== Work to do ==
Please restate, exactly as written, the lines running from the beginning of the material through the line that has "scene=bpy.context.scene" in it.

== Given information ==
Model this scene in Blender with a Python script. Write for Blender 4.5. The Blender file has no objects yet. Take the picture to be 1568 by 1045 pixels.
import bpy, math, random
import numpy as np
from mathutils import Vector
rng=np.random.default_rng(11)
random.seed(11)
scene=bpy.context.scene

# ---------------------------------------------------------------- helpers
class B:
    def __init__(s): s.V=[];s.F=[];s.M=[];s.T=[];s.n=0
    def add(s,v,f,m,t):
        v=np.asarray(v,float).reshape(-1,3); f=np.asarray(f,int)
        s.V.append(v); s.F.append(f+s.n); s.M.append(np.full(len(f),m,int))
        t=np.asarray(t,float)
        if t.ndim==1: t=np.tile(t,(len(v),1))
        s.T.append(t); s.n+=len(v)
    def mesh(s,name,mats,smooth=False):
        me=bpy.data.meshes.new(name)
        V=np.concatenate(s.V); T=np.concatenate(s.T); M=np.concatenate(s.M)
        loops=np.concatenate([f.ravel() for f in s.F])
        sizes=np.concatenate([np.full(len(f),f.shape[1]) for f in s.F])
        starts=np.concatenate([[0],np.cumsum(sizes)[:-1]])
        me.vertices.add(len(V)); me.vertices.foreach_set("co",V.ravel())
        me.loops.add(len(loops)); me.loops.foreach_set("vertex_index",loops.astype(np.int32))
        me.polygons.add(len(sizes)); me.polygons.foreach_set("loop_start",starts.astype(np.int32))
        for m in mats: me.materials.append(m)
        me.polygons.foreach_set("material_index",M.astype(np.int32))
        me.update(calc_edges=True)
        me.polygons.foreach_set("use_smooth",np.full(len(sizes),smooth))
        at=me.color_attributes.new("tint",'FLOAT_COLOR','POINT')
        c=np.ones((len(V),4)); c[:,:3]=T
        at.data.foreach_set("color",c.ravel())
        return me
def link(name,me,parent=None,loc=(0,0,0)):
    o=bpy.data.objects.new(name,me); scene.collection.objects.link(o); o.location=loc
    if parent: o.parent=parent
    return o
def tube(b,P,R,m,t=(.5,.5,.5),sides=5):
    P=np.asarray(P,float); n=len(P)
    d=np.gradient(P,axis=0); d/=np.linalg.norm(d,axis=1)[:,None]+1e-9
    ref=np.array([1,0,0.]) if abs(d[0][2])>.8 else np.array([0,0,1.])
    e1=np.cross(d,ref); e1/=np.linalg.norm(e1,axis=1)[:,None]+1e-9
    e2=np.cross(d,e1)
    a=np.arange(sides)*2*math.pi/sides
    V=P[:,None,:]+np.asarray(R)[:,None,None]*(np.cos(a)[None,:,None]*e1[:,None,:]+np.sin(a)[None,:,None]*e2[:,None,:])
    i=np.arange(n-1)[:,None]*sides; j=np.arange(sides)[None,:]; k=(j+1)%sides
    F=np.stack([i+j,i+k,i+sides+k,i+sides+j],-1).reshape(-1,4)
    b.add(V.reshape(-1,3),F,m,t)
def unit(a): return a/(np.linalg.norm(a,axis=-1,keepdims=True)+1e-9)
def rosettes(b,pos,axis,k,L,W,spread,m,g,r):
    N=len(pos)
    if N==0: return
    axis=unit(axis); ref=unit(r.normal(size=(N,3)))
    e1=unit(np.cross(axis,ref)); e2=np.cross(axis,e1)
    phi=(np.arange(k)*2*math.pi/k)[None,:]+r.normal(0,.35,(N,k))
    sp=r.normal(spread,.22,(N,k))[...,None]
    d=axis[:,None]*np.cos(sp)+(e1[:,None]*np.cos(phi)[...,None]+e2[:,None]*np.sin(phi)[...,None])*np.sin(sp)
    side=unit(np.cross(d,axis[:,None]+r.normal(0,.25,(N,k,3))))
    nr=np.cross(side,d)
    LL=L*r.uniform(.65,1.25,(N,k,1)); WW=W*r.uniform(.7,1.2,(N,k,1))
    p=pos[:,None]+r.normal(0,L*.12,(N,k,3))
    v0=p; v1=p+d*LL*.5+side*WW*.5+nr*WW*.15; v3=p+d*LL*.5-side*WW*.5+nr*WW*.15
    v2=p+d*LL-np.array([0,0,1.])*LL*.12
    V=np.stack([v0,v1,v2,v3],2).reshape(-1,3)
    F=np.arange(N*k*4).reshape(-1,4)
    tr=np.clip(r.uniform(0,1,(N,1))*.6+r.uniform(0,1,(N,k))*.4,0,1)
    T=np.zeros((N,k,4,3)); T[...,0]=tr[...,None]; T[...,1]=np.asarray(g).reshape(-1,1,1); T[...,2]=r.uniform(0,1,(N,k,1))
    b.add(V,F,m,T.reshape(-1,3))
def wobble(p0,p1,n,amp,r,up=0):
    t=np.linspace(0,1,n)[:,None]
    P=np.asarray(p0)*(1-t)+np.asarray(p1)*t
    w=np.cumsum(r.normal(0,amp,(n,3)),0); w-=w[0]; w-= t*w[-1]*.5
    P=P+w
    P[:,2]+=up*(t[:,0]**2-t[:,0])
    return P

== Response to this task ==
Model this scene in Blender with a Python script. Write for Blender 4.5. The Blender file has no objects yet. Take the picture to be 1568 by 1045 pixels.
import bpy, math, random
import numpy as np
from mathutils import Vector
rng=np.random.default_rng(11)
random.seed(11)
scene=bpy.context.scene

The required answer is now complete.